▶ _THE PROBLEM_:
Provide an exact copy of the data, excluding the images.

▶ _DATA SHOWN_:
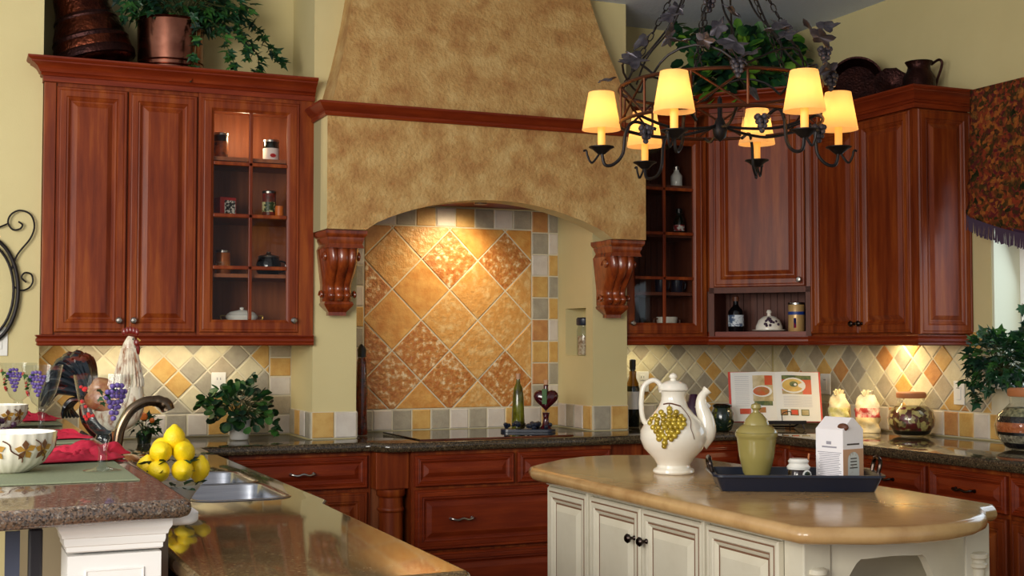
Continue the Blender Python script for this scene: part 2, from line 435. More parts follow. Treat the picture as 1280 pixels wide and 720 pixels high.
def tile_panel(name, label, w_, z0, z1, polys, loc, rz, extra=None):
    mb = MB(); mb.box(0, w_, -.004, -.0005, z0, z1, len(NAMES))
    if extra: mb.box(extra[0], extra[1], -.004, -.0005, extra[2], extra[3], len(NAMES))
    tiles(mb, polys)
    o = mb.build(name, [TCOLS[k] for k in NAMES] + [GROUT], loc=loc, rz=rz)
    return tag(o, label, 'tile backsplash')
ZT = .922
wL = PL0 - .386
tile_panel('tile_backsplash', 'diagonal cream, grey and gold stone tiles on the wall behind the potted plant and rooster', wL, ZT, 1.42,
           diamonds(0, wL - .115, 1.035, 1.42, .147, .03, 1.11, MIX) + row(0, wL - .115, ZT, 1.035, .108, MIXB) + row(wL - .115, wL, ZT, 1.42, .105, MIXB, True),
           (.386, YB - .001, 0), 0)
random.seed(12)
wB = XR - PR1
tile_panel('tile_backsplash', 'diagonal stone tiles on the wall behind the white pitcher and the open cookbook', wB - .02, ZT, 1.42,
           diamonds(0, wB - .02, 1.035, 1.42, .125, .075, 1.10, {'cream': .42, 'gold': .2, 'grey': .24, 'taupe': .14}) + row(0, wB - .02, ZT, 1.035, .108, MIXB),
           (PR1 + .005, YB - .001, 0), 0)
random.seed(31)
RM = {'cream': .44, 'gold': .2, 'grey': .12, 'taupe': .22, 'rust': .03}
tile_panel('tile_backsplash', 'diagonal stone tiles under the right-hand wall cabinet, lit warm, behind the pepper jar', 3.2, ZT, 1.175,
           diamonds(0, 1.83, 1.05, 1.455, .152, .05, 1.24, RM) + diamonds(1.83, 3.2, 1.05, 1.175, .152, .05, 1.24, RM)
           + row(0, 3.2, ZT, 1.05, .108, {'white': .3, 'gold': .3, 'taupe': .3, 'rust': .2}), (XR - .001, YB - .01, 0), -PI / 2, (0, 1.83, 1.175, 1.455))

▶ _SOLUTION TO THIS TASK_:
Continue the Blender Python script for this scene: part 2, from line 435. More parts follow. Treat the picture as 1280 pixels wide and 720 pixels high.
def tile_panel(name, label, w_, z0, z1, polys, loc, rz, extra=None):
    mb = MB(); mb.box(0, w_, -.004, -.0005, z0, z1, len(NAMES))
    if extra: mb.box(extra[0], extra[1], -.004, -.0005, extra[2], extra[3], len(NAMES))
    tiles(mb, polys)
    o = mb.build(name, [TCOLS[k] for k in NAMES] + [GROUT], loc=loc, rz=rz)
    return tag(o, label, 'tile backsplash')
ZT = .922
wL = PL0 - .386
tile_panel('tile_backsplash', 'diagonal cream, grey and gold stone tiles on the wall behind the potted plant and rooster', wL, ZT, 1.42,
           diamonds(0, wL - .115, 1.035, 1.42, .147, .03, 1.11, MIX) + row(0, wL - .115, ZT, 1.035, .108, MIXB) + row(wL - .115, wL, ZT, 1.42, .105, MIXB, True),
           (.386, YB - .001, 0), 0)
random.seed(12)
wB = XR - PR1
tile_panel('tile_backsplash', 'diagonal stone tiles on the wall behind the white pitcher and the open cookbook', wB - .02, ZT, 1.42,
           diamonds(0, wB - .02, 1.035, 1.42, .125, .075, 1.10, {'cream': .42, 'gold': .2, 'grey': .24, 'taupe': .14}) + row(0, wB - .02, ZT, 1.035, .108, MIXB),
           (PR1 + .005, YB - .001, 0), 0)
random.seed(31)
RM = {'cream': .44, 'gold': .2, 'grey': .12, 'taupe': .22, 'rust': .03}
tile_panel('tile_backsplash', 'diagonal stone tiles under the right-hand wall cabinet, lit warm, behind the pepper jar', 3.2, ZT, 1.175,
           diamonds(0, 1.83, 1.05, 1.455, .152, .05, 1.24, RM) + diamonds(1.83, 3.2, 1.05, 1.175, .152, .05, 1.24, RM)
           + row(0, 3.2, ZT, 1.05, .108, {'white': .3, 'gold': .3, 'taupe': .3, 'rust': .2}), (XR - .001, YB - .01, 0), -PI / 2, (0, 1.83, 1.175, 1.455))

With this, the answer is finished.